3A.1    Simple urban parameterization for high resolution meteorology and air quality

 

Pleim, Jonathan, Robert Gilliam, United States Environmental Protection Agency (USEPA), Limei Ran, University of North Carolina, James Kelly, Kirk Baker, and Chris Misenis, USEPA

 

A simple urban parameterization has recently been developed for the Pleim-Xiu land surface model (PX LSM). The urban scheme leverages accurate, high resolution land use, impervious fraction, and canopy fraction data available in the National Land Cover Database (NLCD) to represent the urban environment. Impervious fraction is used to scale the surface heat capacity and canopy fraction is used to constrain vegetation coverage and adjust LAI. The NLCD has four urban related land use categories with high spatial accuracy that are used to specify roughness length and albedo according density of urban development. Model simulations of WRF using the simple urban scheme in the PX LSM are evaluated and compared to the base PX LSM at several resolutions for three field studies: TexAQS 2006, DISCOVER-AQ 2011 and CARES/CALNEX (2010). The Texas study includes WRF runs at 12 km resolution over the CONUS, 4 km over eastern Texas, and 1 km for Houston as well as 4 km runs of the Community Multiscale Air Quality (CMAQ) model. The California modeling study involves 4 km runs of WRF and CMAQ both offline and using the 2-way coupled WRF-CMAQ. The DISCOVER-AQ study includes model runs at 12 km, 4 km and 1 km covering the Baltimore-Washington area. Preliminary WRF runs have been made and 2-way coupled WRF-CMAQ runs are planned for the DISCOVER-AQ study.

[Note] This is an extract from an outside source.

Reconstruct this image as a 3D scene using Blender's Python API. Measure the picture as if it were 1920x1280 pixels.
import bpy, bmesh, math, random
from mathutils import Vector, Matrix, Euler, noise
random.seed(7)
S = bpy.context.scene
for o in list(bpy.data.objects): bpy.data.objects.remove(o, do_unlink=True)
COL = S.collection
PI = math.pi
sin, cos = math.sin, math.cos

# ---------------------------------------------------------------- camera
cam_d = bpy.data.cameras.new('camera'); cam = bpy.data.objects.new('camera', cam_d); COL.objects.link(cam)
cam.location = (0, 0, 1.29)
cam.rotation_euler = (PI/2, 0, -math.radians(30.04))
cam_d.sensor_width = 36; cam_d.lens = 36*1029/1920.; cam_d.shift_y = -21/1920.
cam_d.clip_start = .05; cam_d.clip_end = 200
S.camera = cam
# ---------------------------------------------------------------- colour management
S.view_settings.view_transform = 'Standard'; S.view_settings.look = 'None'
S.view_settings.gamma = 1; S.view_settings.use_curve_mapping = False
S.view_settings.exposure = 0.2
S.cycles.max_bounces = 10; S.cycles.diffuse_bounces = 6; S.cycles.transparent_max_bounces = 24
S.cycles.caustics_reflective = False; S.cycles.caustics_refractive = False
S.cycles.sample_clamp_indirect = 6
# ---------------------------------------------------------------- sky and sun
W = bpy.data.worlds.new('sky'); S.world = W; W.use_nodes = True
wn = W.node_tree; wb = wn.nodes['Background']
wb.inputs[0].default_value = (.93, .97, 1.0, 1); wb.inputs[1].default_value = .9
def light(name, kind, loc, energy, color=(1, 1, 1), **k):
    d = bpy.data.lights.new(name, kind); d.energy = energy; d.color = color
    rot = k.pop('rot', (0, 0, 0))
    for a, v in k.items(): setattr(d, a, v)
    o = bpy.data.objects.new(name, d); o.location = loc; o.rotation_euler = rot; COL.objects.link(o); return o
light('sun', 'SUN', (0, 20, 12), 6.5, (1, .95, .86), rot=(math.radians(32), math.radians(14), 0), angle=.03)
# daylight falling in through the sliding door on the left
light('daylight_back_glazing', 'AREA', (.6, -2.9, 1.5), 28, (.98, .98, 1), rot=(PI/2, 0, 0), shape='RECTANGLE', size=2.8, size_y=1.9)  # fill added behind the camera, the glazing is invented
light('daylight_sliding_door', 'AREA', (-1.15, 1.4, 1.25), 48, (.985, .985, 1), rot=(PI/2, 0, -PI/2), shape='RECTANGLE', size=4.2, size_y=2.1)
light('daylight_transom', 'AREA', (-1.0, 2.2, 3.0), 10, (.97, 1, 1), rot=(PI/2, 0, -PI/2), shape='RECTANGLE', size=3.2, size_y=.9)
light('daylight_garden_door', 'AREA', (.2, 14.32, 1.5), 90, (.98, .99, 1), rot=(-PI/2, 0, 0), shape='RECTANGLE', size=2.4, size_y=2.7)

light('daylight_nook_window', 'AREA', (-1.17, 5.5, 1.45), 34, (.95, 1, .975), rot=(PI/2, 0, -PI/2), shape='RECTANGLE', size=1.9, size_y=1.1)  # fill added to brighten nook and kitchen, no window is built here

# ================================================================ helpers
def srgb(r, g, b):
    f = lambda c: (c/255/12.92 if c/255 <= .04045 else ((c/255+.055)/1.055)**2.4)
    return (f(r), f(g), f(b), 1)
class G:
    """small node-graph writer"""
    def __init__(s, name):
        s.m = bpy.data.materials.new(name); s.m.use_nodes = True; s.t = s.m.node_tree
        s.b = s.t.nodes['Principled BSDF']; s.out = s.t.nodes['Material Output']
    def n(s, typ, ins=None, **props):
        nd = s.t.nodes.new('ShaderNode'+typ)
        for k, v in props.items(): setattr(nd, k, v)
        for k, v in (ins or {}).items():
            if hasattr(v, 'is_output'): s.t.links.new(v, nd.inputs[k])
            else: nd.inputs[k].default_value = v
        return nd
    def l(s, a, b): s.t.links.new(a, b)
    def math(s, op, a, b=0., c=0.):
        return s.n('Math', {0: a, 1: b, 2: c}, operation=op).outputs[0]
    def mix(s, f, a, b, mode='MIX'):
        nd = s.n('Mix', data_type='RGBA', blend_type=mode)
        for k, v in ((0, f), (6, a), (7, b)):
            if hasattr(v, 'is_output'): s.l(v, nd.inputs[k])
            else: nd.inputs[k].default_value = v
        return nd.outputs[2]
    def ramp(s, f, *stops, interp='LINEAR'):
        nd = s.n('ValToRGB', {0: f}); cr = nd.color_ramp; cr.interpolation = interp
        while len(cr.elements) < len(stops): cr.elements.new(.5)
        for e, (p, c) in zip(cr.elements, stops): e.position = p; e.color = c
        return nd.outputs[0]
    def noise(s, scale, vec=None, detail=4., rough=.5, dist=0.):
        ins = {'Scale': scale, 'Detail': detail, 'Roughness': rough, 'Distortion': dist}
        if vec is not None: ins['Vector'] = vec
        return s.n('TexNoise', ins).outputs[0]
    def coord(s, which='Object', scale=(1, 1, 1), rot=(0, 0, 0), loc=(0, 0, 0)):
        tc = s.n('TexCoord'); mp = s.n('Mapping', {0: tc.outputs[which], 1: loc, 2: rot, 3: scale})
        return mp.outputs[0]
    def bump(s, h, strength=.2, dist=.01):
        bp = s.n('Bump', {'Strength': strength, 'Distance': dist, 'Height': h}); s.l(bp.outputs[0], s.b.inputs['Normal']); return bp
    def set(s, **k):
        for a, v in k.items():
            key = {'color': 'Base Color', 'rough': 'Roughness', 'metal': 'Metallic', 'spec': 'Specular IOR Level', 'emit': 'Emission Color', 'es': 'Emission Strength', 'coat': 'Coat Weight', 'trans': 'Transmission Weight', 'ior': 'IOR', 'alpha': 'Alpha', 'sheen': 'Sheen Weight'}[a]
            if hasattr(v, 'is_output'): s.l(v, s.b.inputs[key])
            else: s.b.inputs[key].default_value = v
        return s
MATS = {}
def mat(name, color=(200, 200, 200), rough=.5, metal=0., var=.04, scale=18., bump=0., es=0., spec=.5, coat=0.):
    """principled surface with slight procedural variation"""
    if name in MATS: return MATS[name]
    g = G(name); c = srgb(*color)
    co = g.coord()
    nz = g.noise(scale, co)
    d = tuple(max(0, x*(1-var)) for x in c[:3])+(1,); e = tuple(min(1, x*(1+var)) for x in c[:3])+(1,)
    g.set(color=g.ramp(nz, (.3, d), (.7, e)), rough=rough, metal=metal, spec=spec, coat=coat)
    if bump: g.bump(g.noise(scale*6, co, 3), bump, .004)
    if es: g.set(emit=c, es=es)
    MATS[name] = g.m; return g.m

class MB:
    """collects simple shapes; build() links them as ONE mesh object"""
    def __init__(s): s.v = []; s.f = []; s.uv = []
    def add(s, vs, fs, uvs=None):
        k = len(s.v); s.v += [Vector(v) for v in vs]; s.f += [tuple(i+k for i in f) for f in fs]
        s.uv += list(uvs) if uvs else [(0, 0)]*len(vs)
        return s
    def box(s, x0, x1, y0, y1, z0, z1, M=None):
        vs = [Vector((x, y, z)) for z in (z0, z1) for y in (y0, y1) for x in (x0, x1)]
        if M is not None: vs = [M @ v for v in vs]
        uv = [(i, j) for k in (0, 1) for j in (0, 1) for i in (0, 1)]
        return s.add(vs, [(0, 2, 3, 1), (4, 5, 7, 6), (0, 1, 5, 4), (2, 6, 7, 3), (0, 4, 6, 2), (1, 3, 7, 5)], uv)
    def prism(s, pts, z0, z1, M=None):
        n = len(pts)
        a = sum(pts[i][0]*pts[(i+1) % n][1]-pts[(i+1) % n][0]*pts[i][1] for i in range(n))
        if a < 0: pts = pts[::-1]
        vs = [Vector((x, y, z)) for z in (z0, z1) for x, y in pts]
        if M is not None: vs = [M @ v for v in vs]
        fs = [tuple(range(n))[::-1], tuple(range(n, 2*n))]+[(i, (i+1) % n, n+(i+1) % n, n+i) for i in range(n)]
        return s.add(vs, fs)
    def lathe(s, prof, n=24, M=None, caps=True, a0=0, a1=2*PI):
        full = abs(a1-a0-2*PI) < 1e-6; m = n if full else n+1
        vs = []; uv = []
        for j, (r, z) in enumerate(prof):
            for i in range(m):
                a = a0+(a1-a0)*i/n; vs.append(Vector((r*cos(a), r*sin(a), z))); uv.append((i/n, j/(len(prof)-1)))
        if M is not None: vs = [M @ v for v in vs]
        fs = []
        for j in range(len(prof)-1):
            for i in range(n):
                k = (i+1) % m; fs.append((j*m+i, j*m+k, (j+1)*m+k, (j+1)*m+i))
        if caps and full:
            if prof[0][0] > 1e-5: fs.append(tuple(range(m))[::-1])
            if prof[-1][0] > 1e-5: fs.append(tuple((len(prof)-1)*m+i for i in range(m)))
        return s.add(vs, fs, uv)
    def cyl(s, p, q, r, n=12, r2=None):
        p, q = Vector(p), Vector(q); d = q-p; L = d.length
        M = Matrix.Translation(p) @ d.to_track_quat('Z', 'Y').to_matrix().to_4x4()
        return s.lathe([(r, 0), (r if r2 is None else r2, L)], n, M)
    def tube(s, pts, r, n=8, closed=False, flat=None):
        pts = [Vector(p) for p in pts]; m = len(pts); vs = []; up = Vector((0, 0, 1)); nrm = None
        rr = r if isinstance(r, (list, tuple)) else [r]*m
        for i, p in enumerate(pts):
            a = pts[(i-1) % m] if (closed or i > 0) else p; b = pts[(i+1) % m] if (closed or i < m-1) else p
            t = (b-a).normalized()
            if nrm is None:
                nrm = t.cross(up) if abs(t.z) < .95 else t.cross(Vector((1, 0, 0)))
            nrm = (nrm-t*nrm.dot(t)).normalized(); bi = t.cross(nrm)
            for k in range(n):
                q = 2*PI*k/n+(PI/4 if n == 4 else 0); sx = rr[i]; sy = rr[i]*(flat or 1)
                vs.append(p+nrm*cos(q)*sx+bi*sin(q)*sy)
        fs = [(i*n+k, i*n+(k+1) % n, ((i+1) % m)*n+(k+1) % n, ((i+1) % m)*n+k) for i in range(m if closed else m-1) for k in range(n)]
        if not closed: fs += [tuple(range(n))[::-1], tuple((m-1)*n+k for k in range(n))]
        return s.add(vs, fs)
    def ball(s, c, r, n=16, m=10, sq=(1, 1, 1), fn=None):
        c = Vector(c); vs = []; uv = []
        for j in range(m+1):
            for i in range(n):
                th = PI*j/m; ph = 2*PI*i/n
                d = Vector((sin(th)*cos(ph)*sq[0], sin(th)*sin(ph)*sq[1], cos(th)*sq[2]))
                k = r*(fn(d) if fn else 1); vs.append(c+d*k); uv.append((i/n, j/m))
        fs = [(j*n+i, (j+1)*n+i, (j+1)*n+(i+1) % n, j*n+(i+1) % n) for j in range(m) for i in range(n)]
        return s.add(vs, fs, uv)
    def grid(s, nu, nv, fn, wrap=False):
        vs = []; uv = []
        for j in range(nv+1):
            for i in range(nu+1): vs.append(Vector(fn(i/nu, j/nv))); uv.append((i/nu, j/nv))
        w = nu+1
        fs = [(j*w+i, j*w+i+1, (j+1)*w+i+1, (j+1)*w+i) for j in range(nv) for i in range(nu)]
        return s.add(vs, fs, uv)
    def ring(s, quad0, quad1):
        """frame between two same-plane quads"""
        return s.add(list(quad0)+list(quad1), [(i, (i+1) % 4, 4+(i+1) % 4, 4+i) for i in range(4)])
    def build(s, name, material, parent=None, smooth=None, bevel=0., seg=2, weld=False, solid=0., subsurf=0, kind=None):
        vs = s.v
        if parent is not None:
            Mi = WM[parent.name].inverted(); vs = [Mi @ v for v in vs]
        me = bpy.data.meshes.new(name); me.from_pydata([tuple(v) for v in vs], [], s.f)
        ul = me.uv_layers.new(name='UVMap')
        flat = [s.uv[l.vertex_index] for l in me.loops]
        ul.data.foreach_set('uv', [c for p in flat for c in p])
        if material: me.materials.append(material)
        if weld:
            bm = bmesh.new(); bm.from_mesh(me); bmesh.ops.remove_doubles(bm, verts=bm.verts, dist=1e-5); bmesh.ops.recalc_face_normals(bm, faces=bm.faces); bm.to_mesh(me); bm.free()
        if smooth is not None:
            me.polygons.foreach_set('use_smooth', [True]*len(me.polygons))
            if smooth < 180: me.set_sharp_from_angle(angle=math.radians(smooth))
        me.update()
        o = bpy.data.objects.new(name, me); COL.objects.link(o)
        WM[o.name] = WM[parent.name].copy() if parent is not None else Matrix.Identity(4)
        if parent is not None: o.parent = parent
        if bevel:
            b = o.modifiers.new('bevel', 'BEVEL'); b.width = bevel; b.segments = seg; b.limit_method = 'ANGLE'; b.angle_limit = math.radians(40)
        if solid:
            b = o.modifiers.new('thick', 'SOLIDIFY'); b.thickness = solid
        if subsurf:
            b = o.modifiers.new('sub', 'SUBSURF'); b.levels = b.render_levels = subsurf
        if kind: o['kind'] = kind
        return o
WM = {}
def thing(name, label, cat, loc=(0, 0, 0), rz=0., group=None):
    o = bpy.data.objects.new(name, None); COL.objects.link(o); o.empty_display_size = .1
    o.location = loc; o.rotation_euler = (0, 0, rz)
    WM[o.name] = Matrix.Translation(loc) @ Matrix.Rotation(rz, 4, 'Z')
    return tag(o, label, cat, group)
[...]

The Houston WRF model simulations at 4 and 1 km resolution show reduced near surface stabilty for the runs using the urban scheme that compare better to nighttime tethersonde profiles at the University of Houston. CMAQ runs using the urban WRF runs result in reduced high bias for ground level concentrations of primary species such as NOx and CO. WRF-CMAQ runs for CARES/CALNEX show similarly reduced concentration overpredictions due to reduced nocturnal stability and greater SBL depths in developed areas of California.